Agency: Wieden +Kennedy, Portland

Join Krylon’s first ever Pinterest yard sale

Traditionally spray paint companies all talk about the same thing; protection from rust and rain. Krylon, the leading spray paint company in the US, wanted to talk about something people actually cared about. Their campaign focused on demonstrating how the worthless things we all own can become valuable with a simple coat of paint. To support the TV ad Krylon hit the road buying 690 miles of worthless items, renovating them using Krylon products and selling them in real-time on Pinterest. All the items were re-sold for at least double the amount bought for, with all the money going to charity. They used Twitter to spread word of the campaign from the road and engaging more of the country as they created the world’s longest yard sale.

Agency: Deutsch, New York

Fall in love with an Extra Gum wrapper

Extra Gum used to be all about long-lasting flavor, but struggled to build a long-lasting relationship with customers.

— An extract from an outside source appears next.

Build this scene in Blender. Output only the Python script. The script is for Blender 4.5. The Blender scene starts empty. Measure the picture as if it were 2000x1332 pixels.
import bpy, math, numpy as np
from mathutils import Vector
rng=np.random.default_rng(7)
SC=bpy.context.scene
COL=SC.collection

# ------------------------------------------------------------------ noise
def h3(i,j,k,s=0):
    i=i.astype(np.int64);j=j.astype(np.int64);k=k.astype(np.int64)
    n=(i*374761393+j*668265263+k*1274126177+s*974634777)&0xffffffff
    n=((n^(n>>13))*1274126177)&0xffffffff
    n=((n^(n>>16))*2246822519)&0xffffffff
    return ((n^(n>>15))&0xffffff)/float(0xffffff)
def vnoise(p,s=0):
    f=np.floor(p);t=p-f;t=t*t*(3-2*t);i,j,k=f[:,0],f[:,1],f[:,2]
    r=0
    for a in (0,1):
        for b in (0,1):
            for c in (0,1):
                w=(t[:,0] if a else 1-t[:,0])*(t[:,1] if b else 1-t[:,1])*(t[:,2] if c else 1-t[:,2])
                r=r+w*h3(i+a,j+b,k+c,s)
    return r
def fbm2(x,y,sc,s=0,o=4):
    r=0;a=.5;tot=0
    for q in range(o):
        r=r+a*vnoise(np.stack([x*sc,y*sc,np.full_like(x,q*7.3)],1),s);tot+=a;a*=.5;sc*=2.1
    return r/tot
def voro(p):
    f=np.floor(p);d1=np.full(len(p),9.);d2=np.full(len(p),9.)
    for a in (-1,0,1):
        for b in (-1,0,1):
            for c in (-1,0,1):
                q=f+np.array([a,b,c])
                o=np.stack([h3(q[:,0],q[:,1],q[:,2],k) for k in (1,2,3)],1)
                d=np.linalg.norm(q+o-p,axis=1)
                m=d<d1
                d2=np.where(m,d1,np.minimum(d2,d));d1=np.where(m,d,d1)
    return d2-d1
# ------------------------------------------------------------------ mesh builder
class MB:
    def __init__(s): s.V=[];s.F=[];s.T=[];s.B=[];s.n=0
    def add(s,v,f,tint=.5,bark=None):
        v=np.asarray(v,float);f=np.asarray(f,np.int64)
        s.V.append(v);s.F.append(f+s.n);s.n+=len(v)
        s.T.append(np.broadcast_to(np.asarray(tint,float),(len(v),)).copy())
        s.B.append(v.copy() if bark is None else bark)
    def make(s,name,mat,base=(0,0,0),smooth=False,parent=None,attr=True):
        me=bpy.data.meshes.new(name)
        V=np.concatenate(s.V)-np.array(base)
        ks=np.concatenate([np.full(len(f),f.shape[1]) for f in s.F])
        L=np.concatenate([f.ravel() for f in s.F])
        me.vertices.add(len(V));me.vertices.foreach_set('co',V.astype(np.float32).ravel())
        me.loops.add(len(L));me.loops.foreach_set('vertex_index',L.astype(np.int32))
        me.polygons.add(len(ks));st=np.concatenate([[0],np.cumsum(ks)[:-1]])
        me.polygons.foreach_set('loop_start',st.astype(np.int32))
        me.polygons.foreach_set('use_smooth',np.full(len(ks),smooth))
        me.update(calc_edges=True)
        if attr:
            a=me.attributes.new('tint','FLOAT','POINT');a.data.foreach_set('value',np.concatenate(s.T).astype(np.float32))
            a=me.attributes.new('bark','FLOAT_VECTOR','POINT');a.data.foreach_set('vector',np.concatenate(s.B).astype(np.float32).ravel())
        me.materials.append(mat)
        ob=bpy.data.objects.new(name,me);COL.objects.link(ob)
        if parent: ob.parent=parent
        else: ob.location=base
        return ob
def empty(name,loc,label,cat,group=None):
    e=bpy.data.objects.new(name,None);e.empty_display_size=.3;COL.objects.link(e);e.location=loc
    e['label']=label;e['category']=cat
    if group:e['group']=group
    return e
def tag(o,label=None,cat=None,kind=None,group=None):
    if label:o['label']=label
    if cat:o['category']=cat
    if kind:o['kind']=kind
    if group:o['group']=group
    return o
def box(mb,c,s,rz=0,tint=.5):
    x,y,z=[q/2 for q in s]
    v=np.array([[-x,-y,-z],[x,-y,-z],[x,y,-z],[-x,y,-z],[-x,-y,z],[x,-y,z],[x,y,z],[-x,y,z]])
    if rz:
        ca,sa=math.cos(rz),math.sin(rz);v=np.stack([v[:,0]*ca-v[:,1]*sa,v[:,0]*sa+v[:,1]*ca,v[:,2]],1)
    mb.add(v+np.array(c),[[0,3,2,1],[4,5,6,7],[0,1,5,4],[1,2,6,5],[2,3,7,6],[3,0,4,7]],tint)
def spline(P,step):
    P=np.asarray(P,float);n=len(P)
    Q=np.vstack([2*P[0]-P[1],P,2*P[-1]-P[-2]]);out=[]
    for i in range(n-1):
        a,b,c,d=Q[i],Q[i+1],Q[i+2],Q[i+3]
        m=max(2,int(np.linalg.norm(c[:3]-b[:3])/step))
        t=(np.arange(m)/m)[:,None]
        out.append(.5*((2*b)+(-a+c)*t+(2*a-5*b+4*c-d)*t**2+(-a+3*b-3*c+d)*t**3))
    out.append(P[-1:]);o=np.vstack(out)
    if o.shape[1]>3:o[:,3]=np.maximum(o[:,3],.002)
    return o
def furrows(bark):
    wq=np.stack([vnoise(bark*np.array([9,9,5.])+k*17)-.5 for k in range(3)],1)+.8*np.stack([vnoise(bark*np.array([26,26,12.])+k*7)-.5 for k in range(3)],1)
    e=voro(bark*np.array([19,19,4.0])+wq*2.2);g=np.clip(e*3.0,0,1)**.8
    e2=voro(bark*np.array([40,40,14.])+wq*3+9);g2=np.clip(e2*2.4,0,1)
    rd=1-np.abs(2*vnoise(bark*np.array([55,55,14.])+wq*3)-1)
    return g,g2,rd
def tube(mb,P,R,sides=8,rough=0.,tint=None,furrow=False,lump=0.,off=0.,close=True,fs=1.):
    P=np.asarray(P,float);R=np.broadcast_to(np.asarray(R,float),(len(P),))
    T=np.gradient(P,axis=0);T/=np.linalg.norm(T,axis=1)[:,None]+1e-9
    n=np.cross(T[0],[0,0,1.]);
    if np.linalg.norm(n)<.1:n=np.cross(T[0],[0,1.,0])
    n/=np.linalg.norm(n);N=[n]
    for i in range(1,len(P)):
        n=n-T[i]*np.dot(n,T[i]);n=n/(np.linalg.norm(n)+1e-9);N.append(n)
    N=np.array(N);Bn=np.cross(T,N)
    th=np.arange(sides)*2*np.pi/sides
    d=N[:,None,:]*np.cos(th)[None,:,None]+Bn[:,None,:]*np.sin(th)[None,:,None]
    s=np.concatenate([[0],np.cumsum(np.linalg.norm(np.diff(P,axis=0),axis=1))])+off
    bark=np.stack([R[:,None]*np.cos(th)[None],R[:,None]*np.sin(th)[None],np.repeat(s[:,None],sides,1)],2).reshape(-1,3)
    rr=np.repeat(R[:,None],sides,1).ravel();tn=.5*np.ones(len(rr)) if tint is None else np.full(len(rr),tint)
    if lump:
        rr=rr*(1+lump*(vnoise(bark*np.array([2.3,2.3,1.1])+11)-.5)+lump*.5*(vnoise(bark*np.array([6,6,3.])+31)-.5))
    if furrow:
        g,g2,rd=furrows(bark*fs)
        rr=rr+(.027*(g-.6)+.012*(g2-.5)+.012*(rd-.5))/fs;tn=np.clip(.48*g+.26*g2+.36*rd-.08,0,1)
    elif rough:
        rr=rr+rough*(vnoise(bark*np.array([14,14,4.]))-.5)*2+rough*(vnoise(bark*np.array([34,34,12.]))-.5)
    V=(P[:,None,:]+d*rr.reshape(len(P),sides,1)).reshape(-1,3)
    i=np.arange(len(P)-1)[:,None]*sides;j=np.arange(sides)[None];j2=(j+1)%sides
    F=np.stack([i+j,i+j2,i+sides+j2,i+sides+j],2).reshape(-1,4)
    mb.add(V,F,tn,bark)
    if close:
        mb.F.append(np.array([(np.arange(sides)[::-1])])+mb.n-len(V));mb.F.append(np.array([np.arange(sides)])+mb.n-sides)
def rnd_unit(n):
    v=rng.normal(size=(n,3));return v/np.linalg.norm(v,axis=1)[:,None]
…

So the chewing gum devised a clever way of turning their wrappers into a tool to connect with customers. It started with an online love story where the main characters used the wrappers to illustrate key life memories to one another. This hit an emotional chord with the US press and the short films started to spread across social media. To bring the story into the real world, Extra Gum used live artists to turn key moments people were sharing online into beautiful hand drawn wrapper art. Reposting the illustration enabled Extra Gum to get the wrapper infront of millions of people in a truly meaningful way. They used the same drawing style to embed the wrapper into culture, illustrating timely moments as they trended on social media. 1.3 billion impressions later, the US had fallen in love with Extra Gum.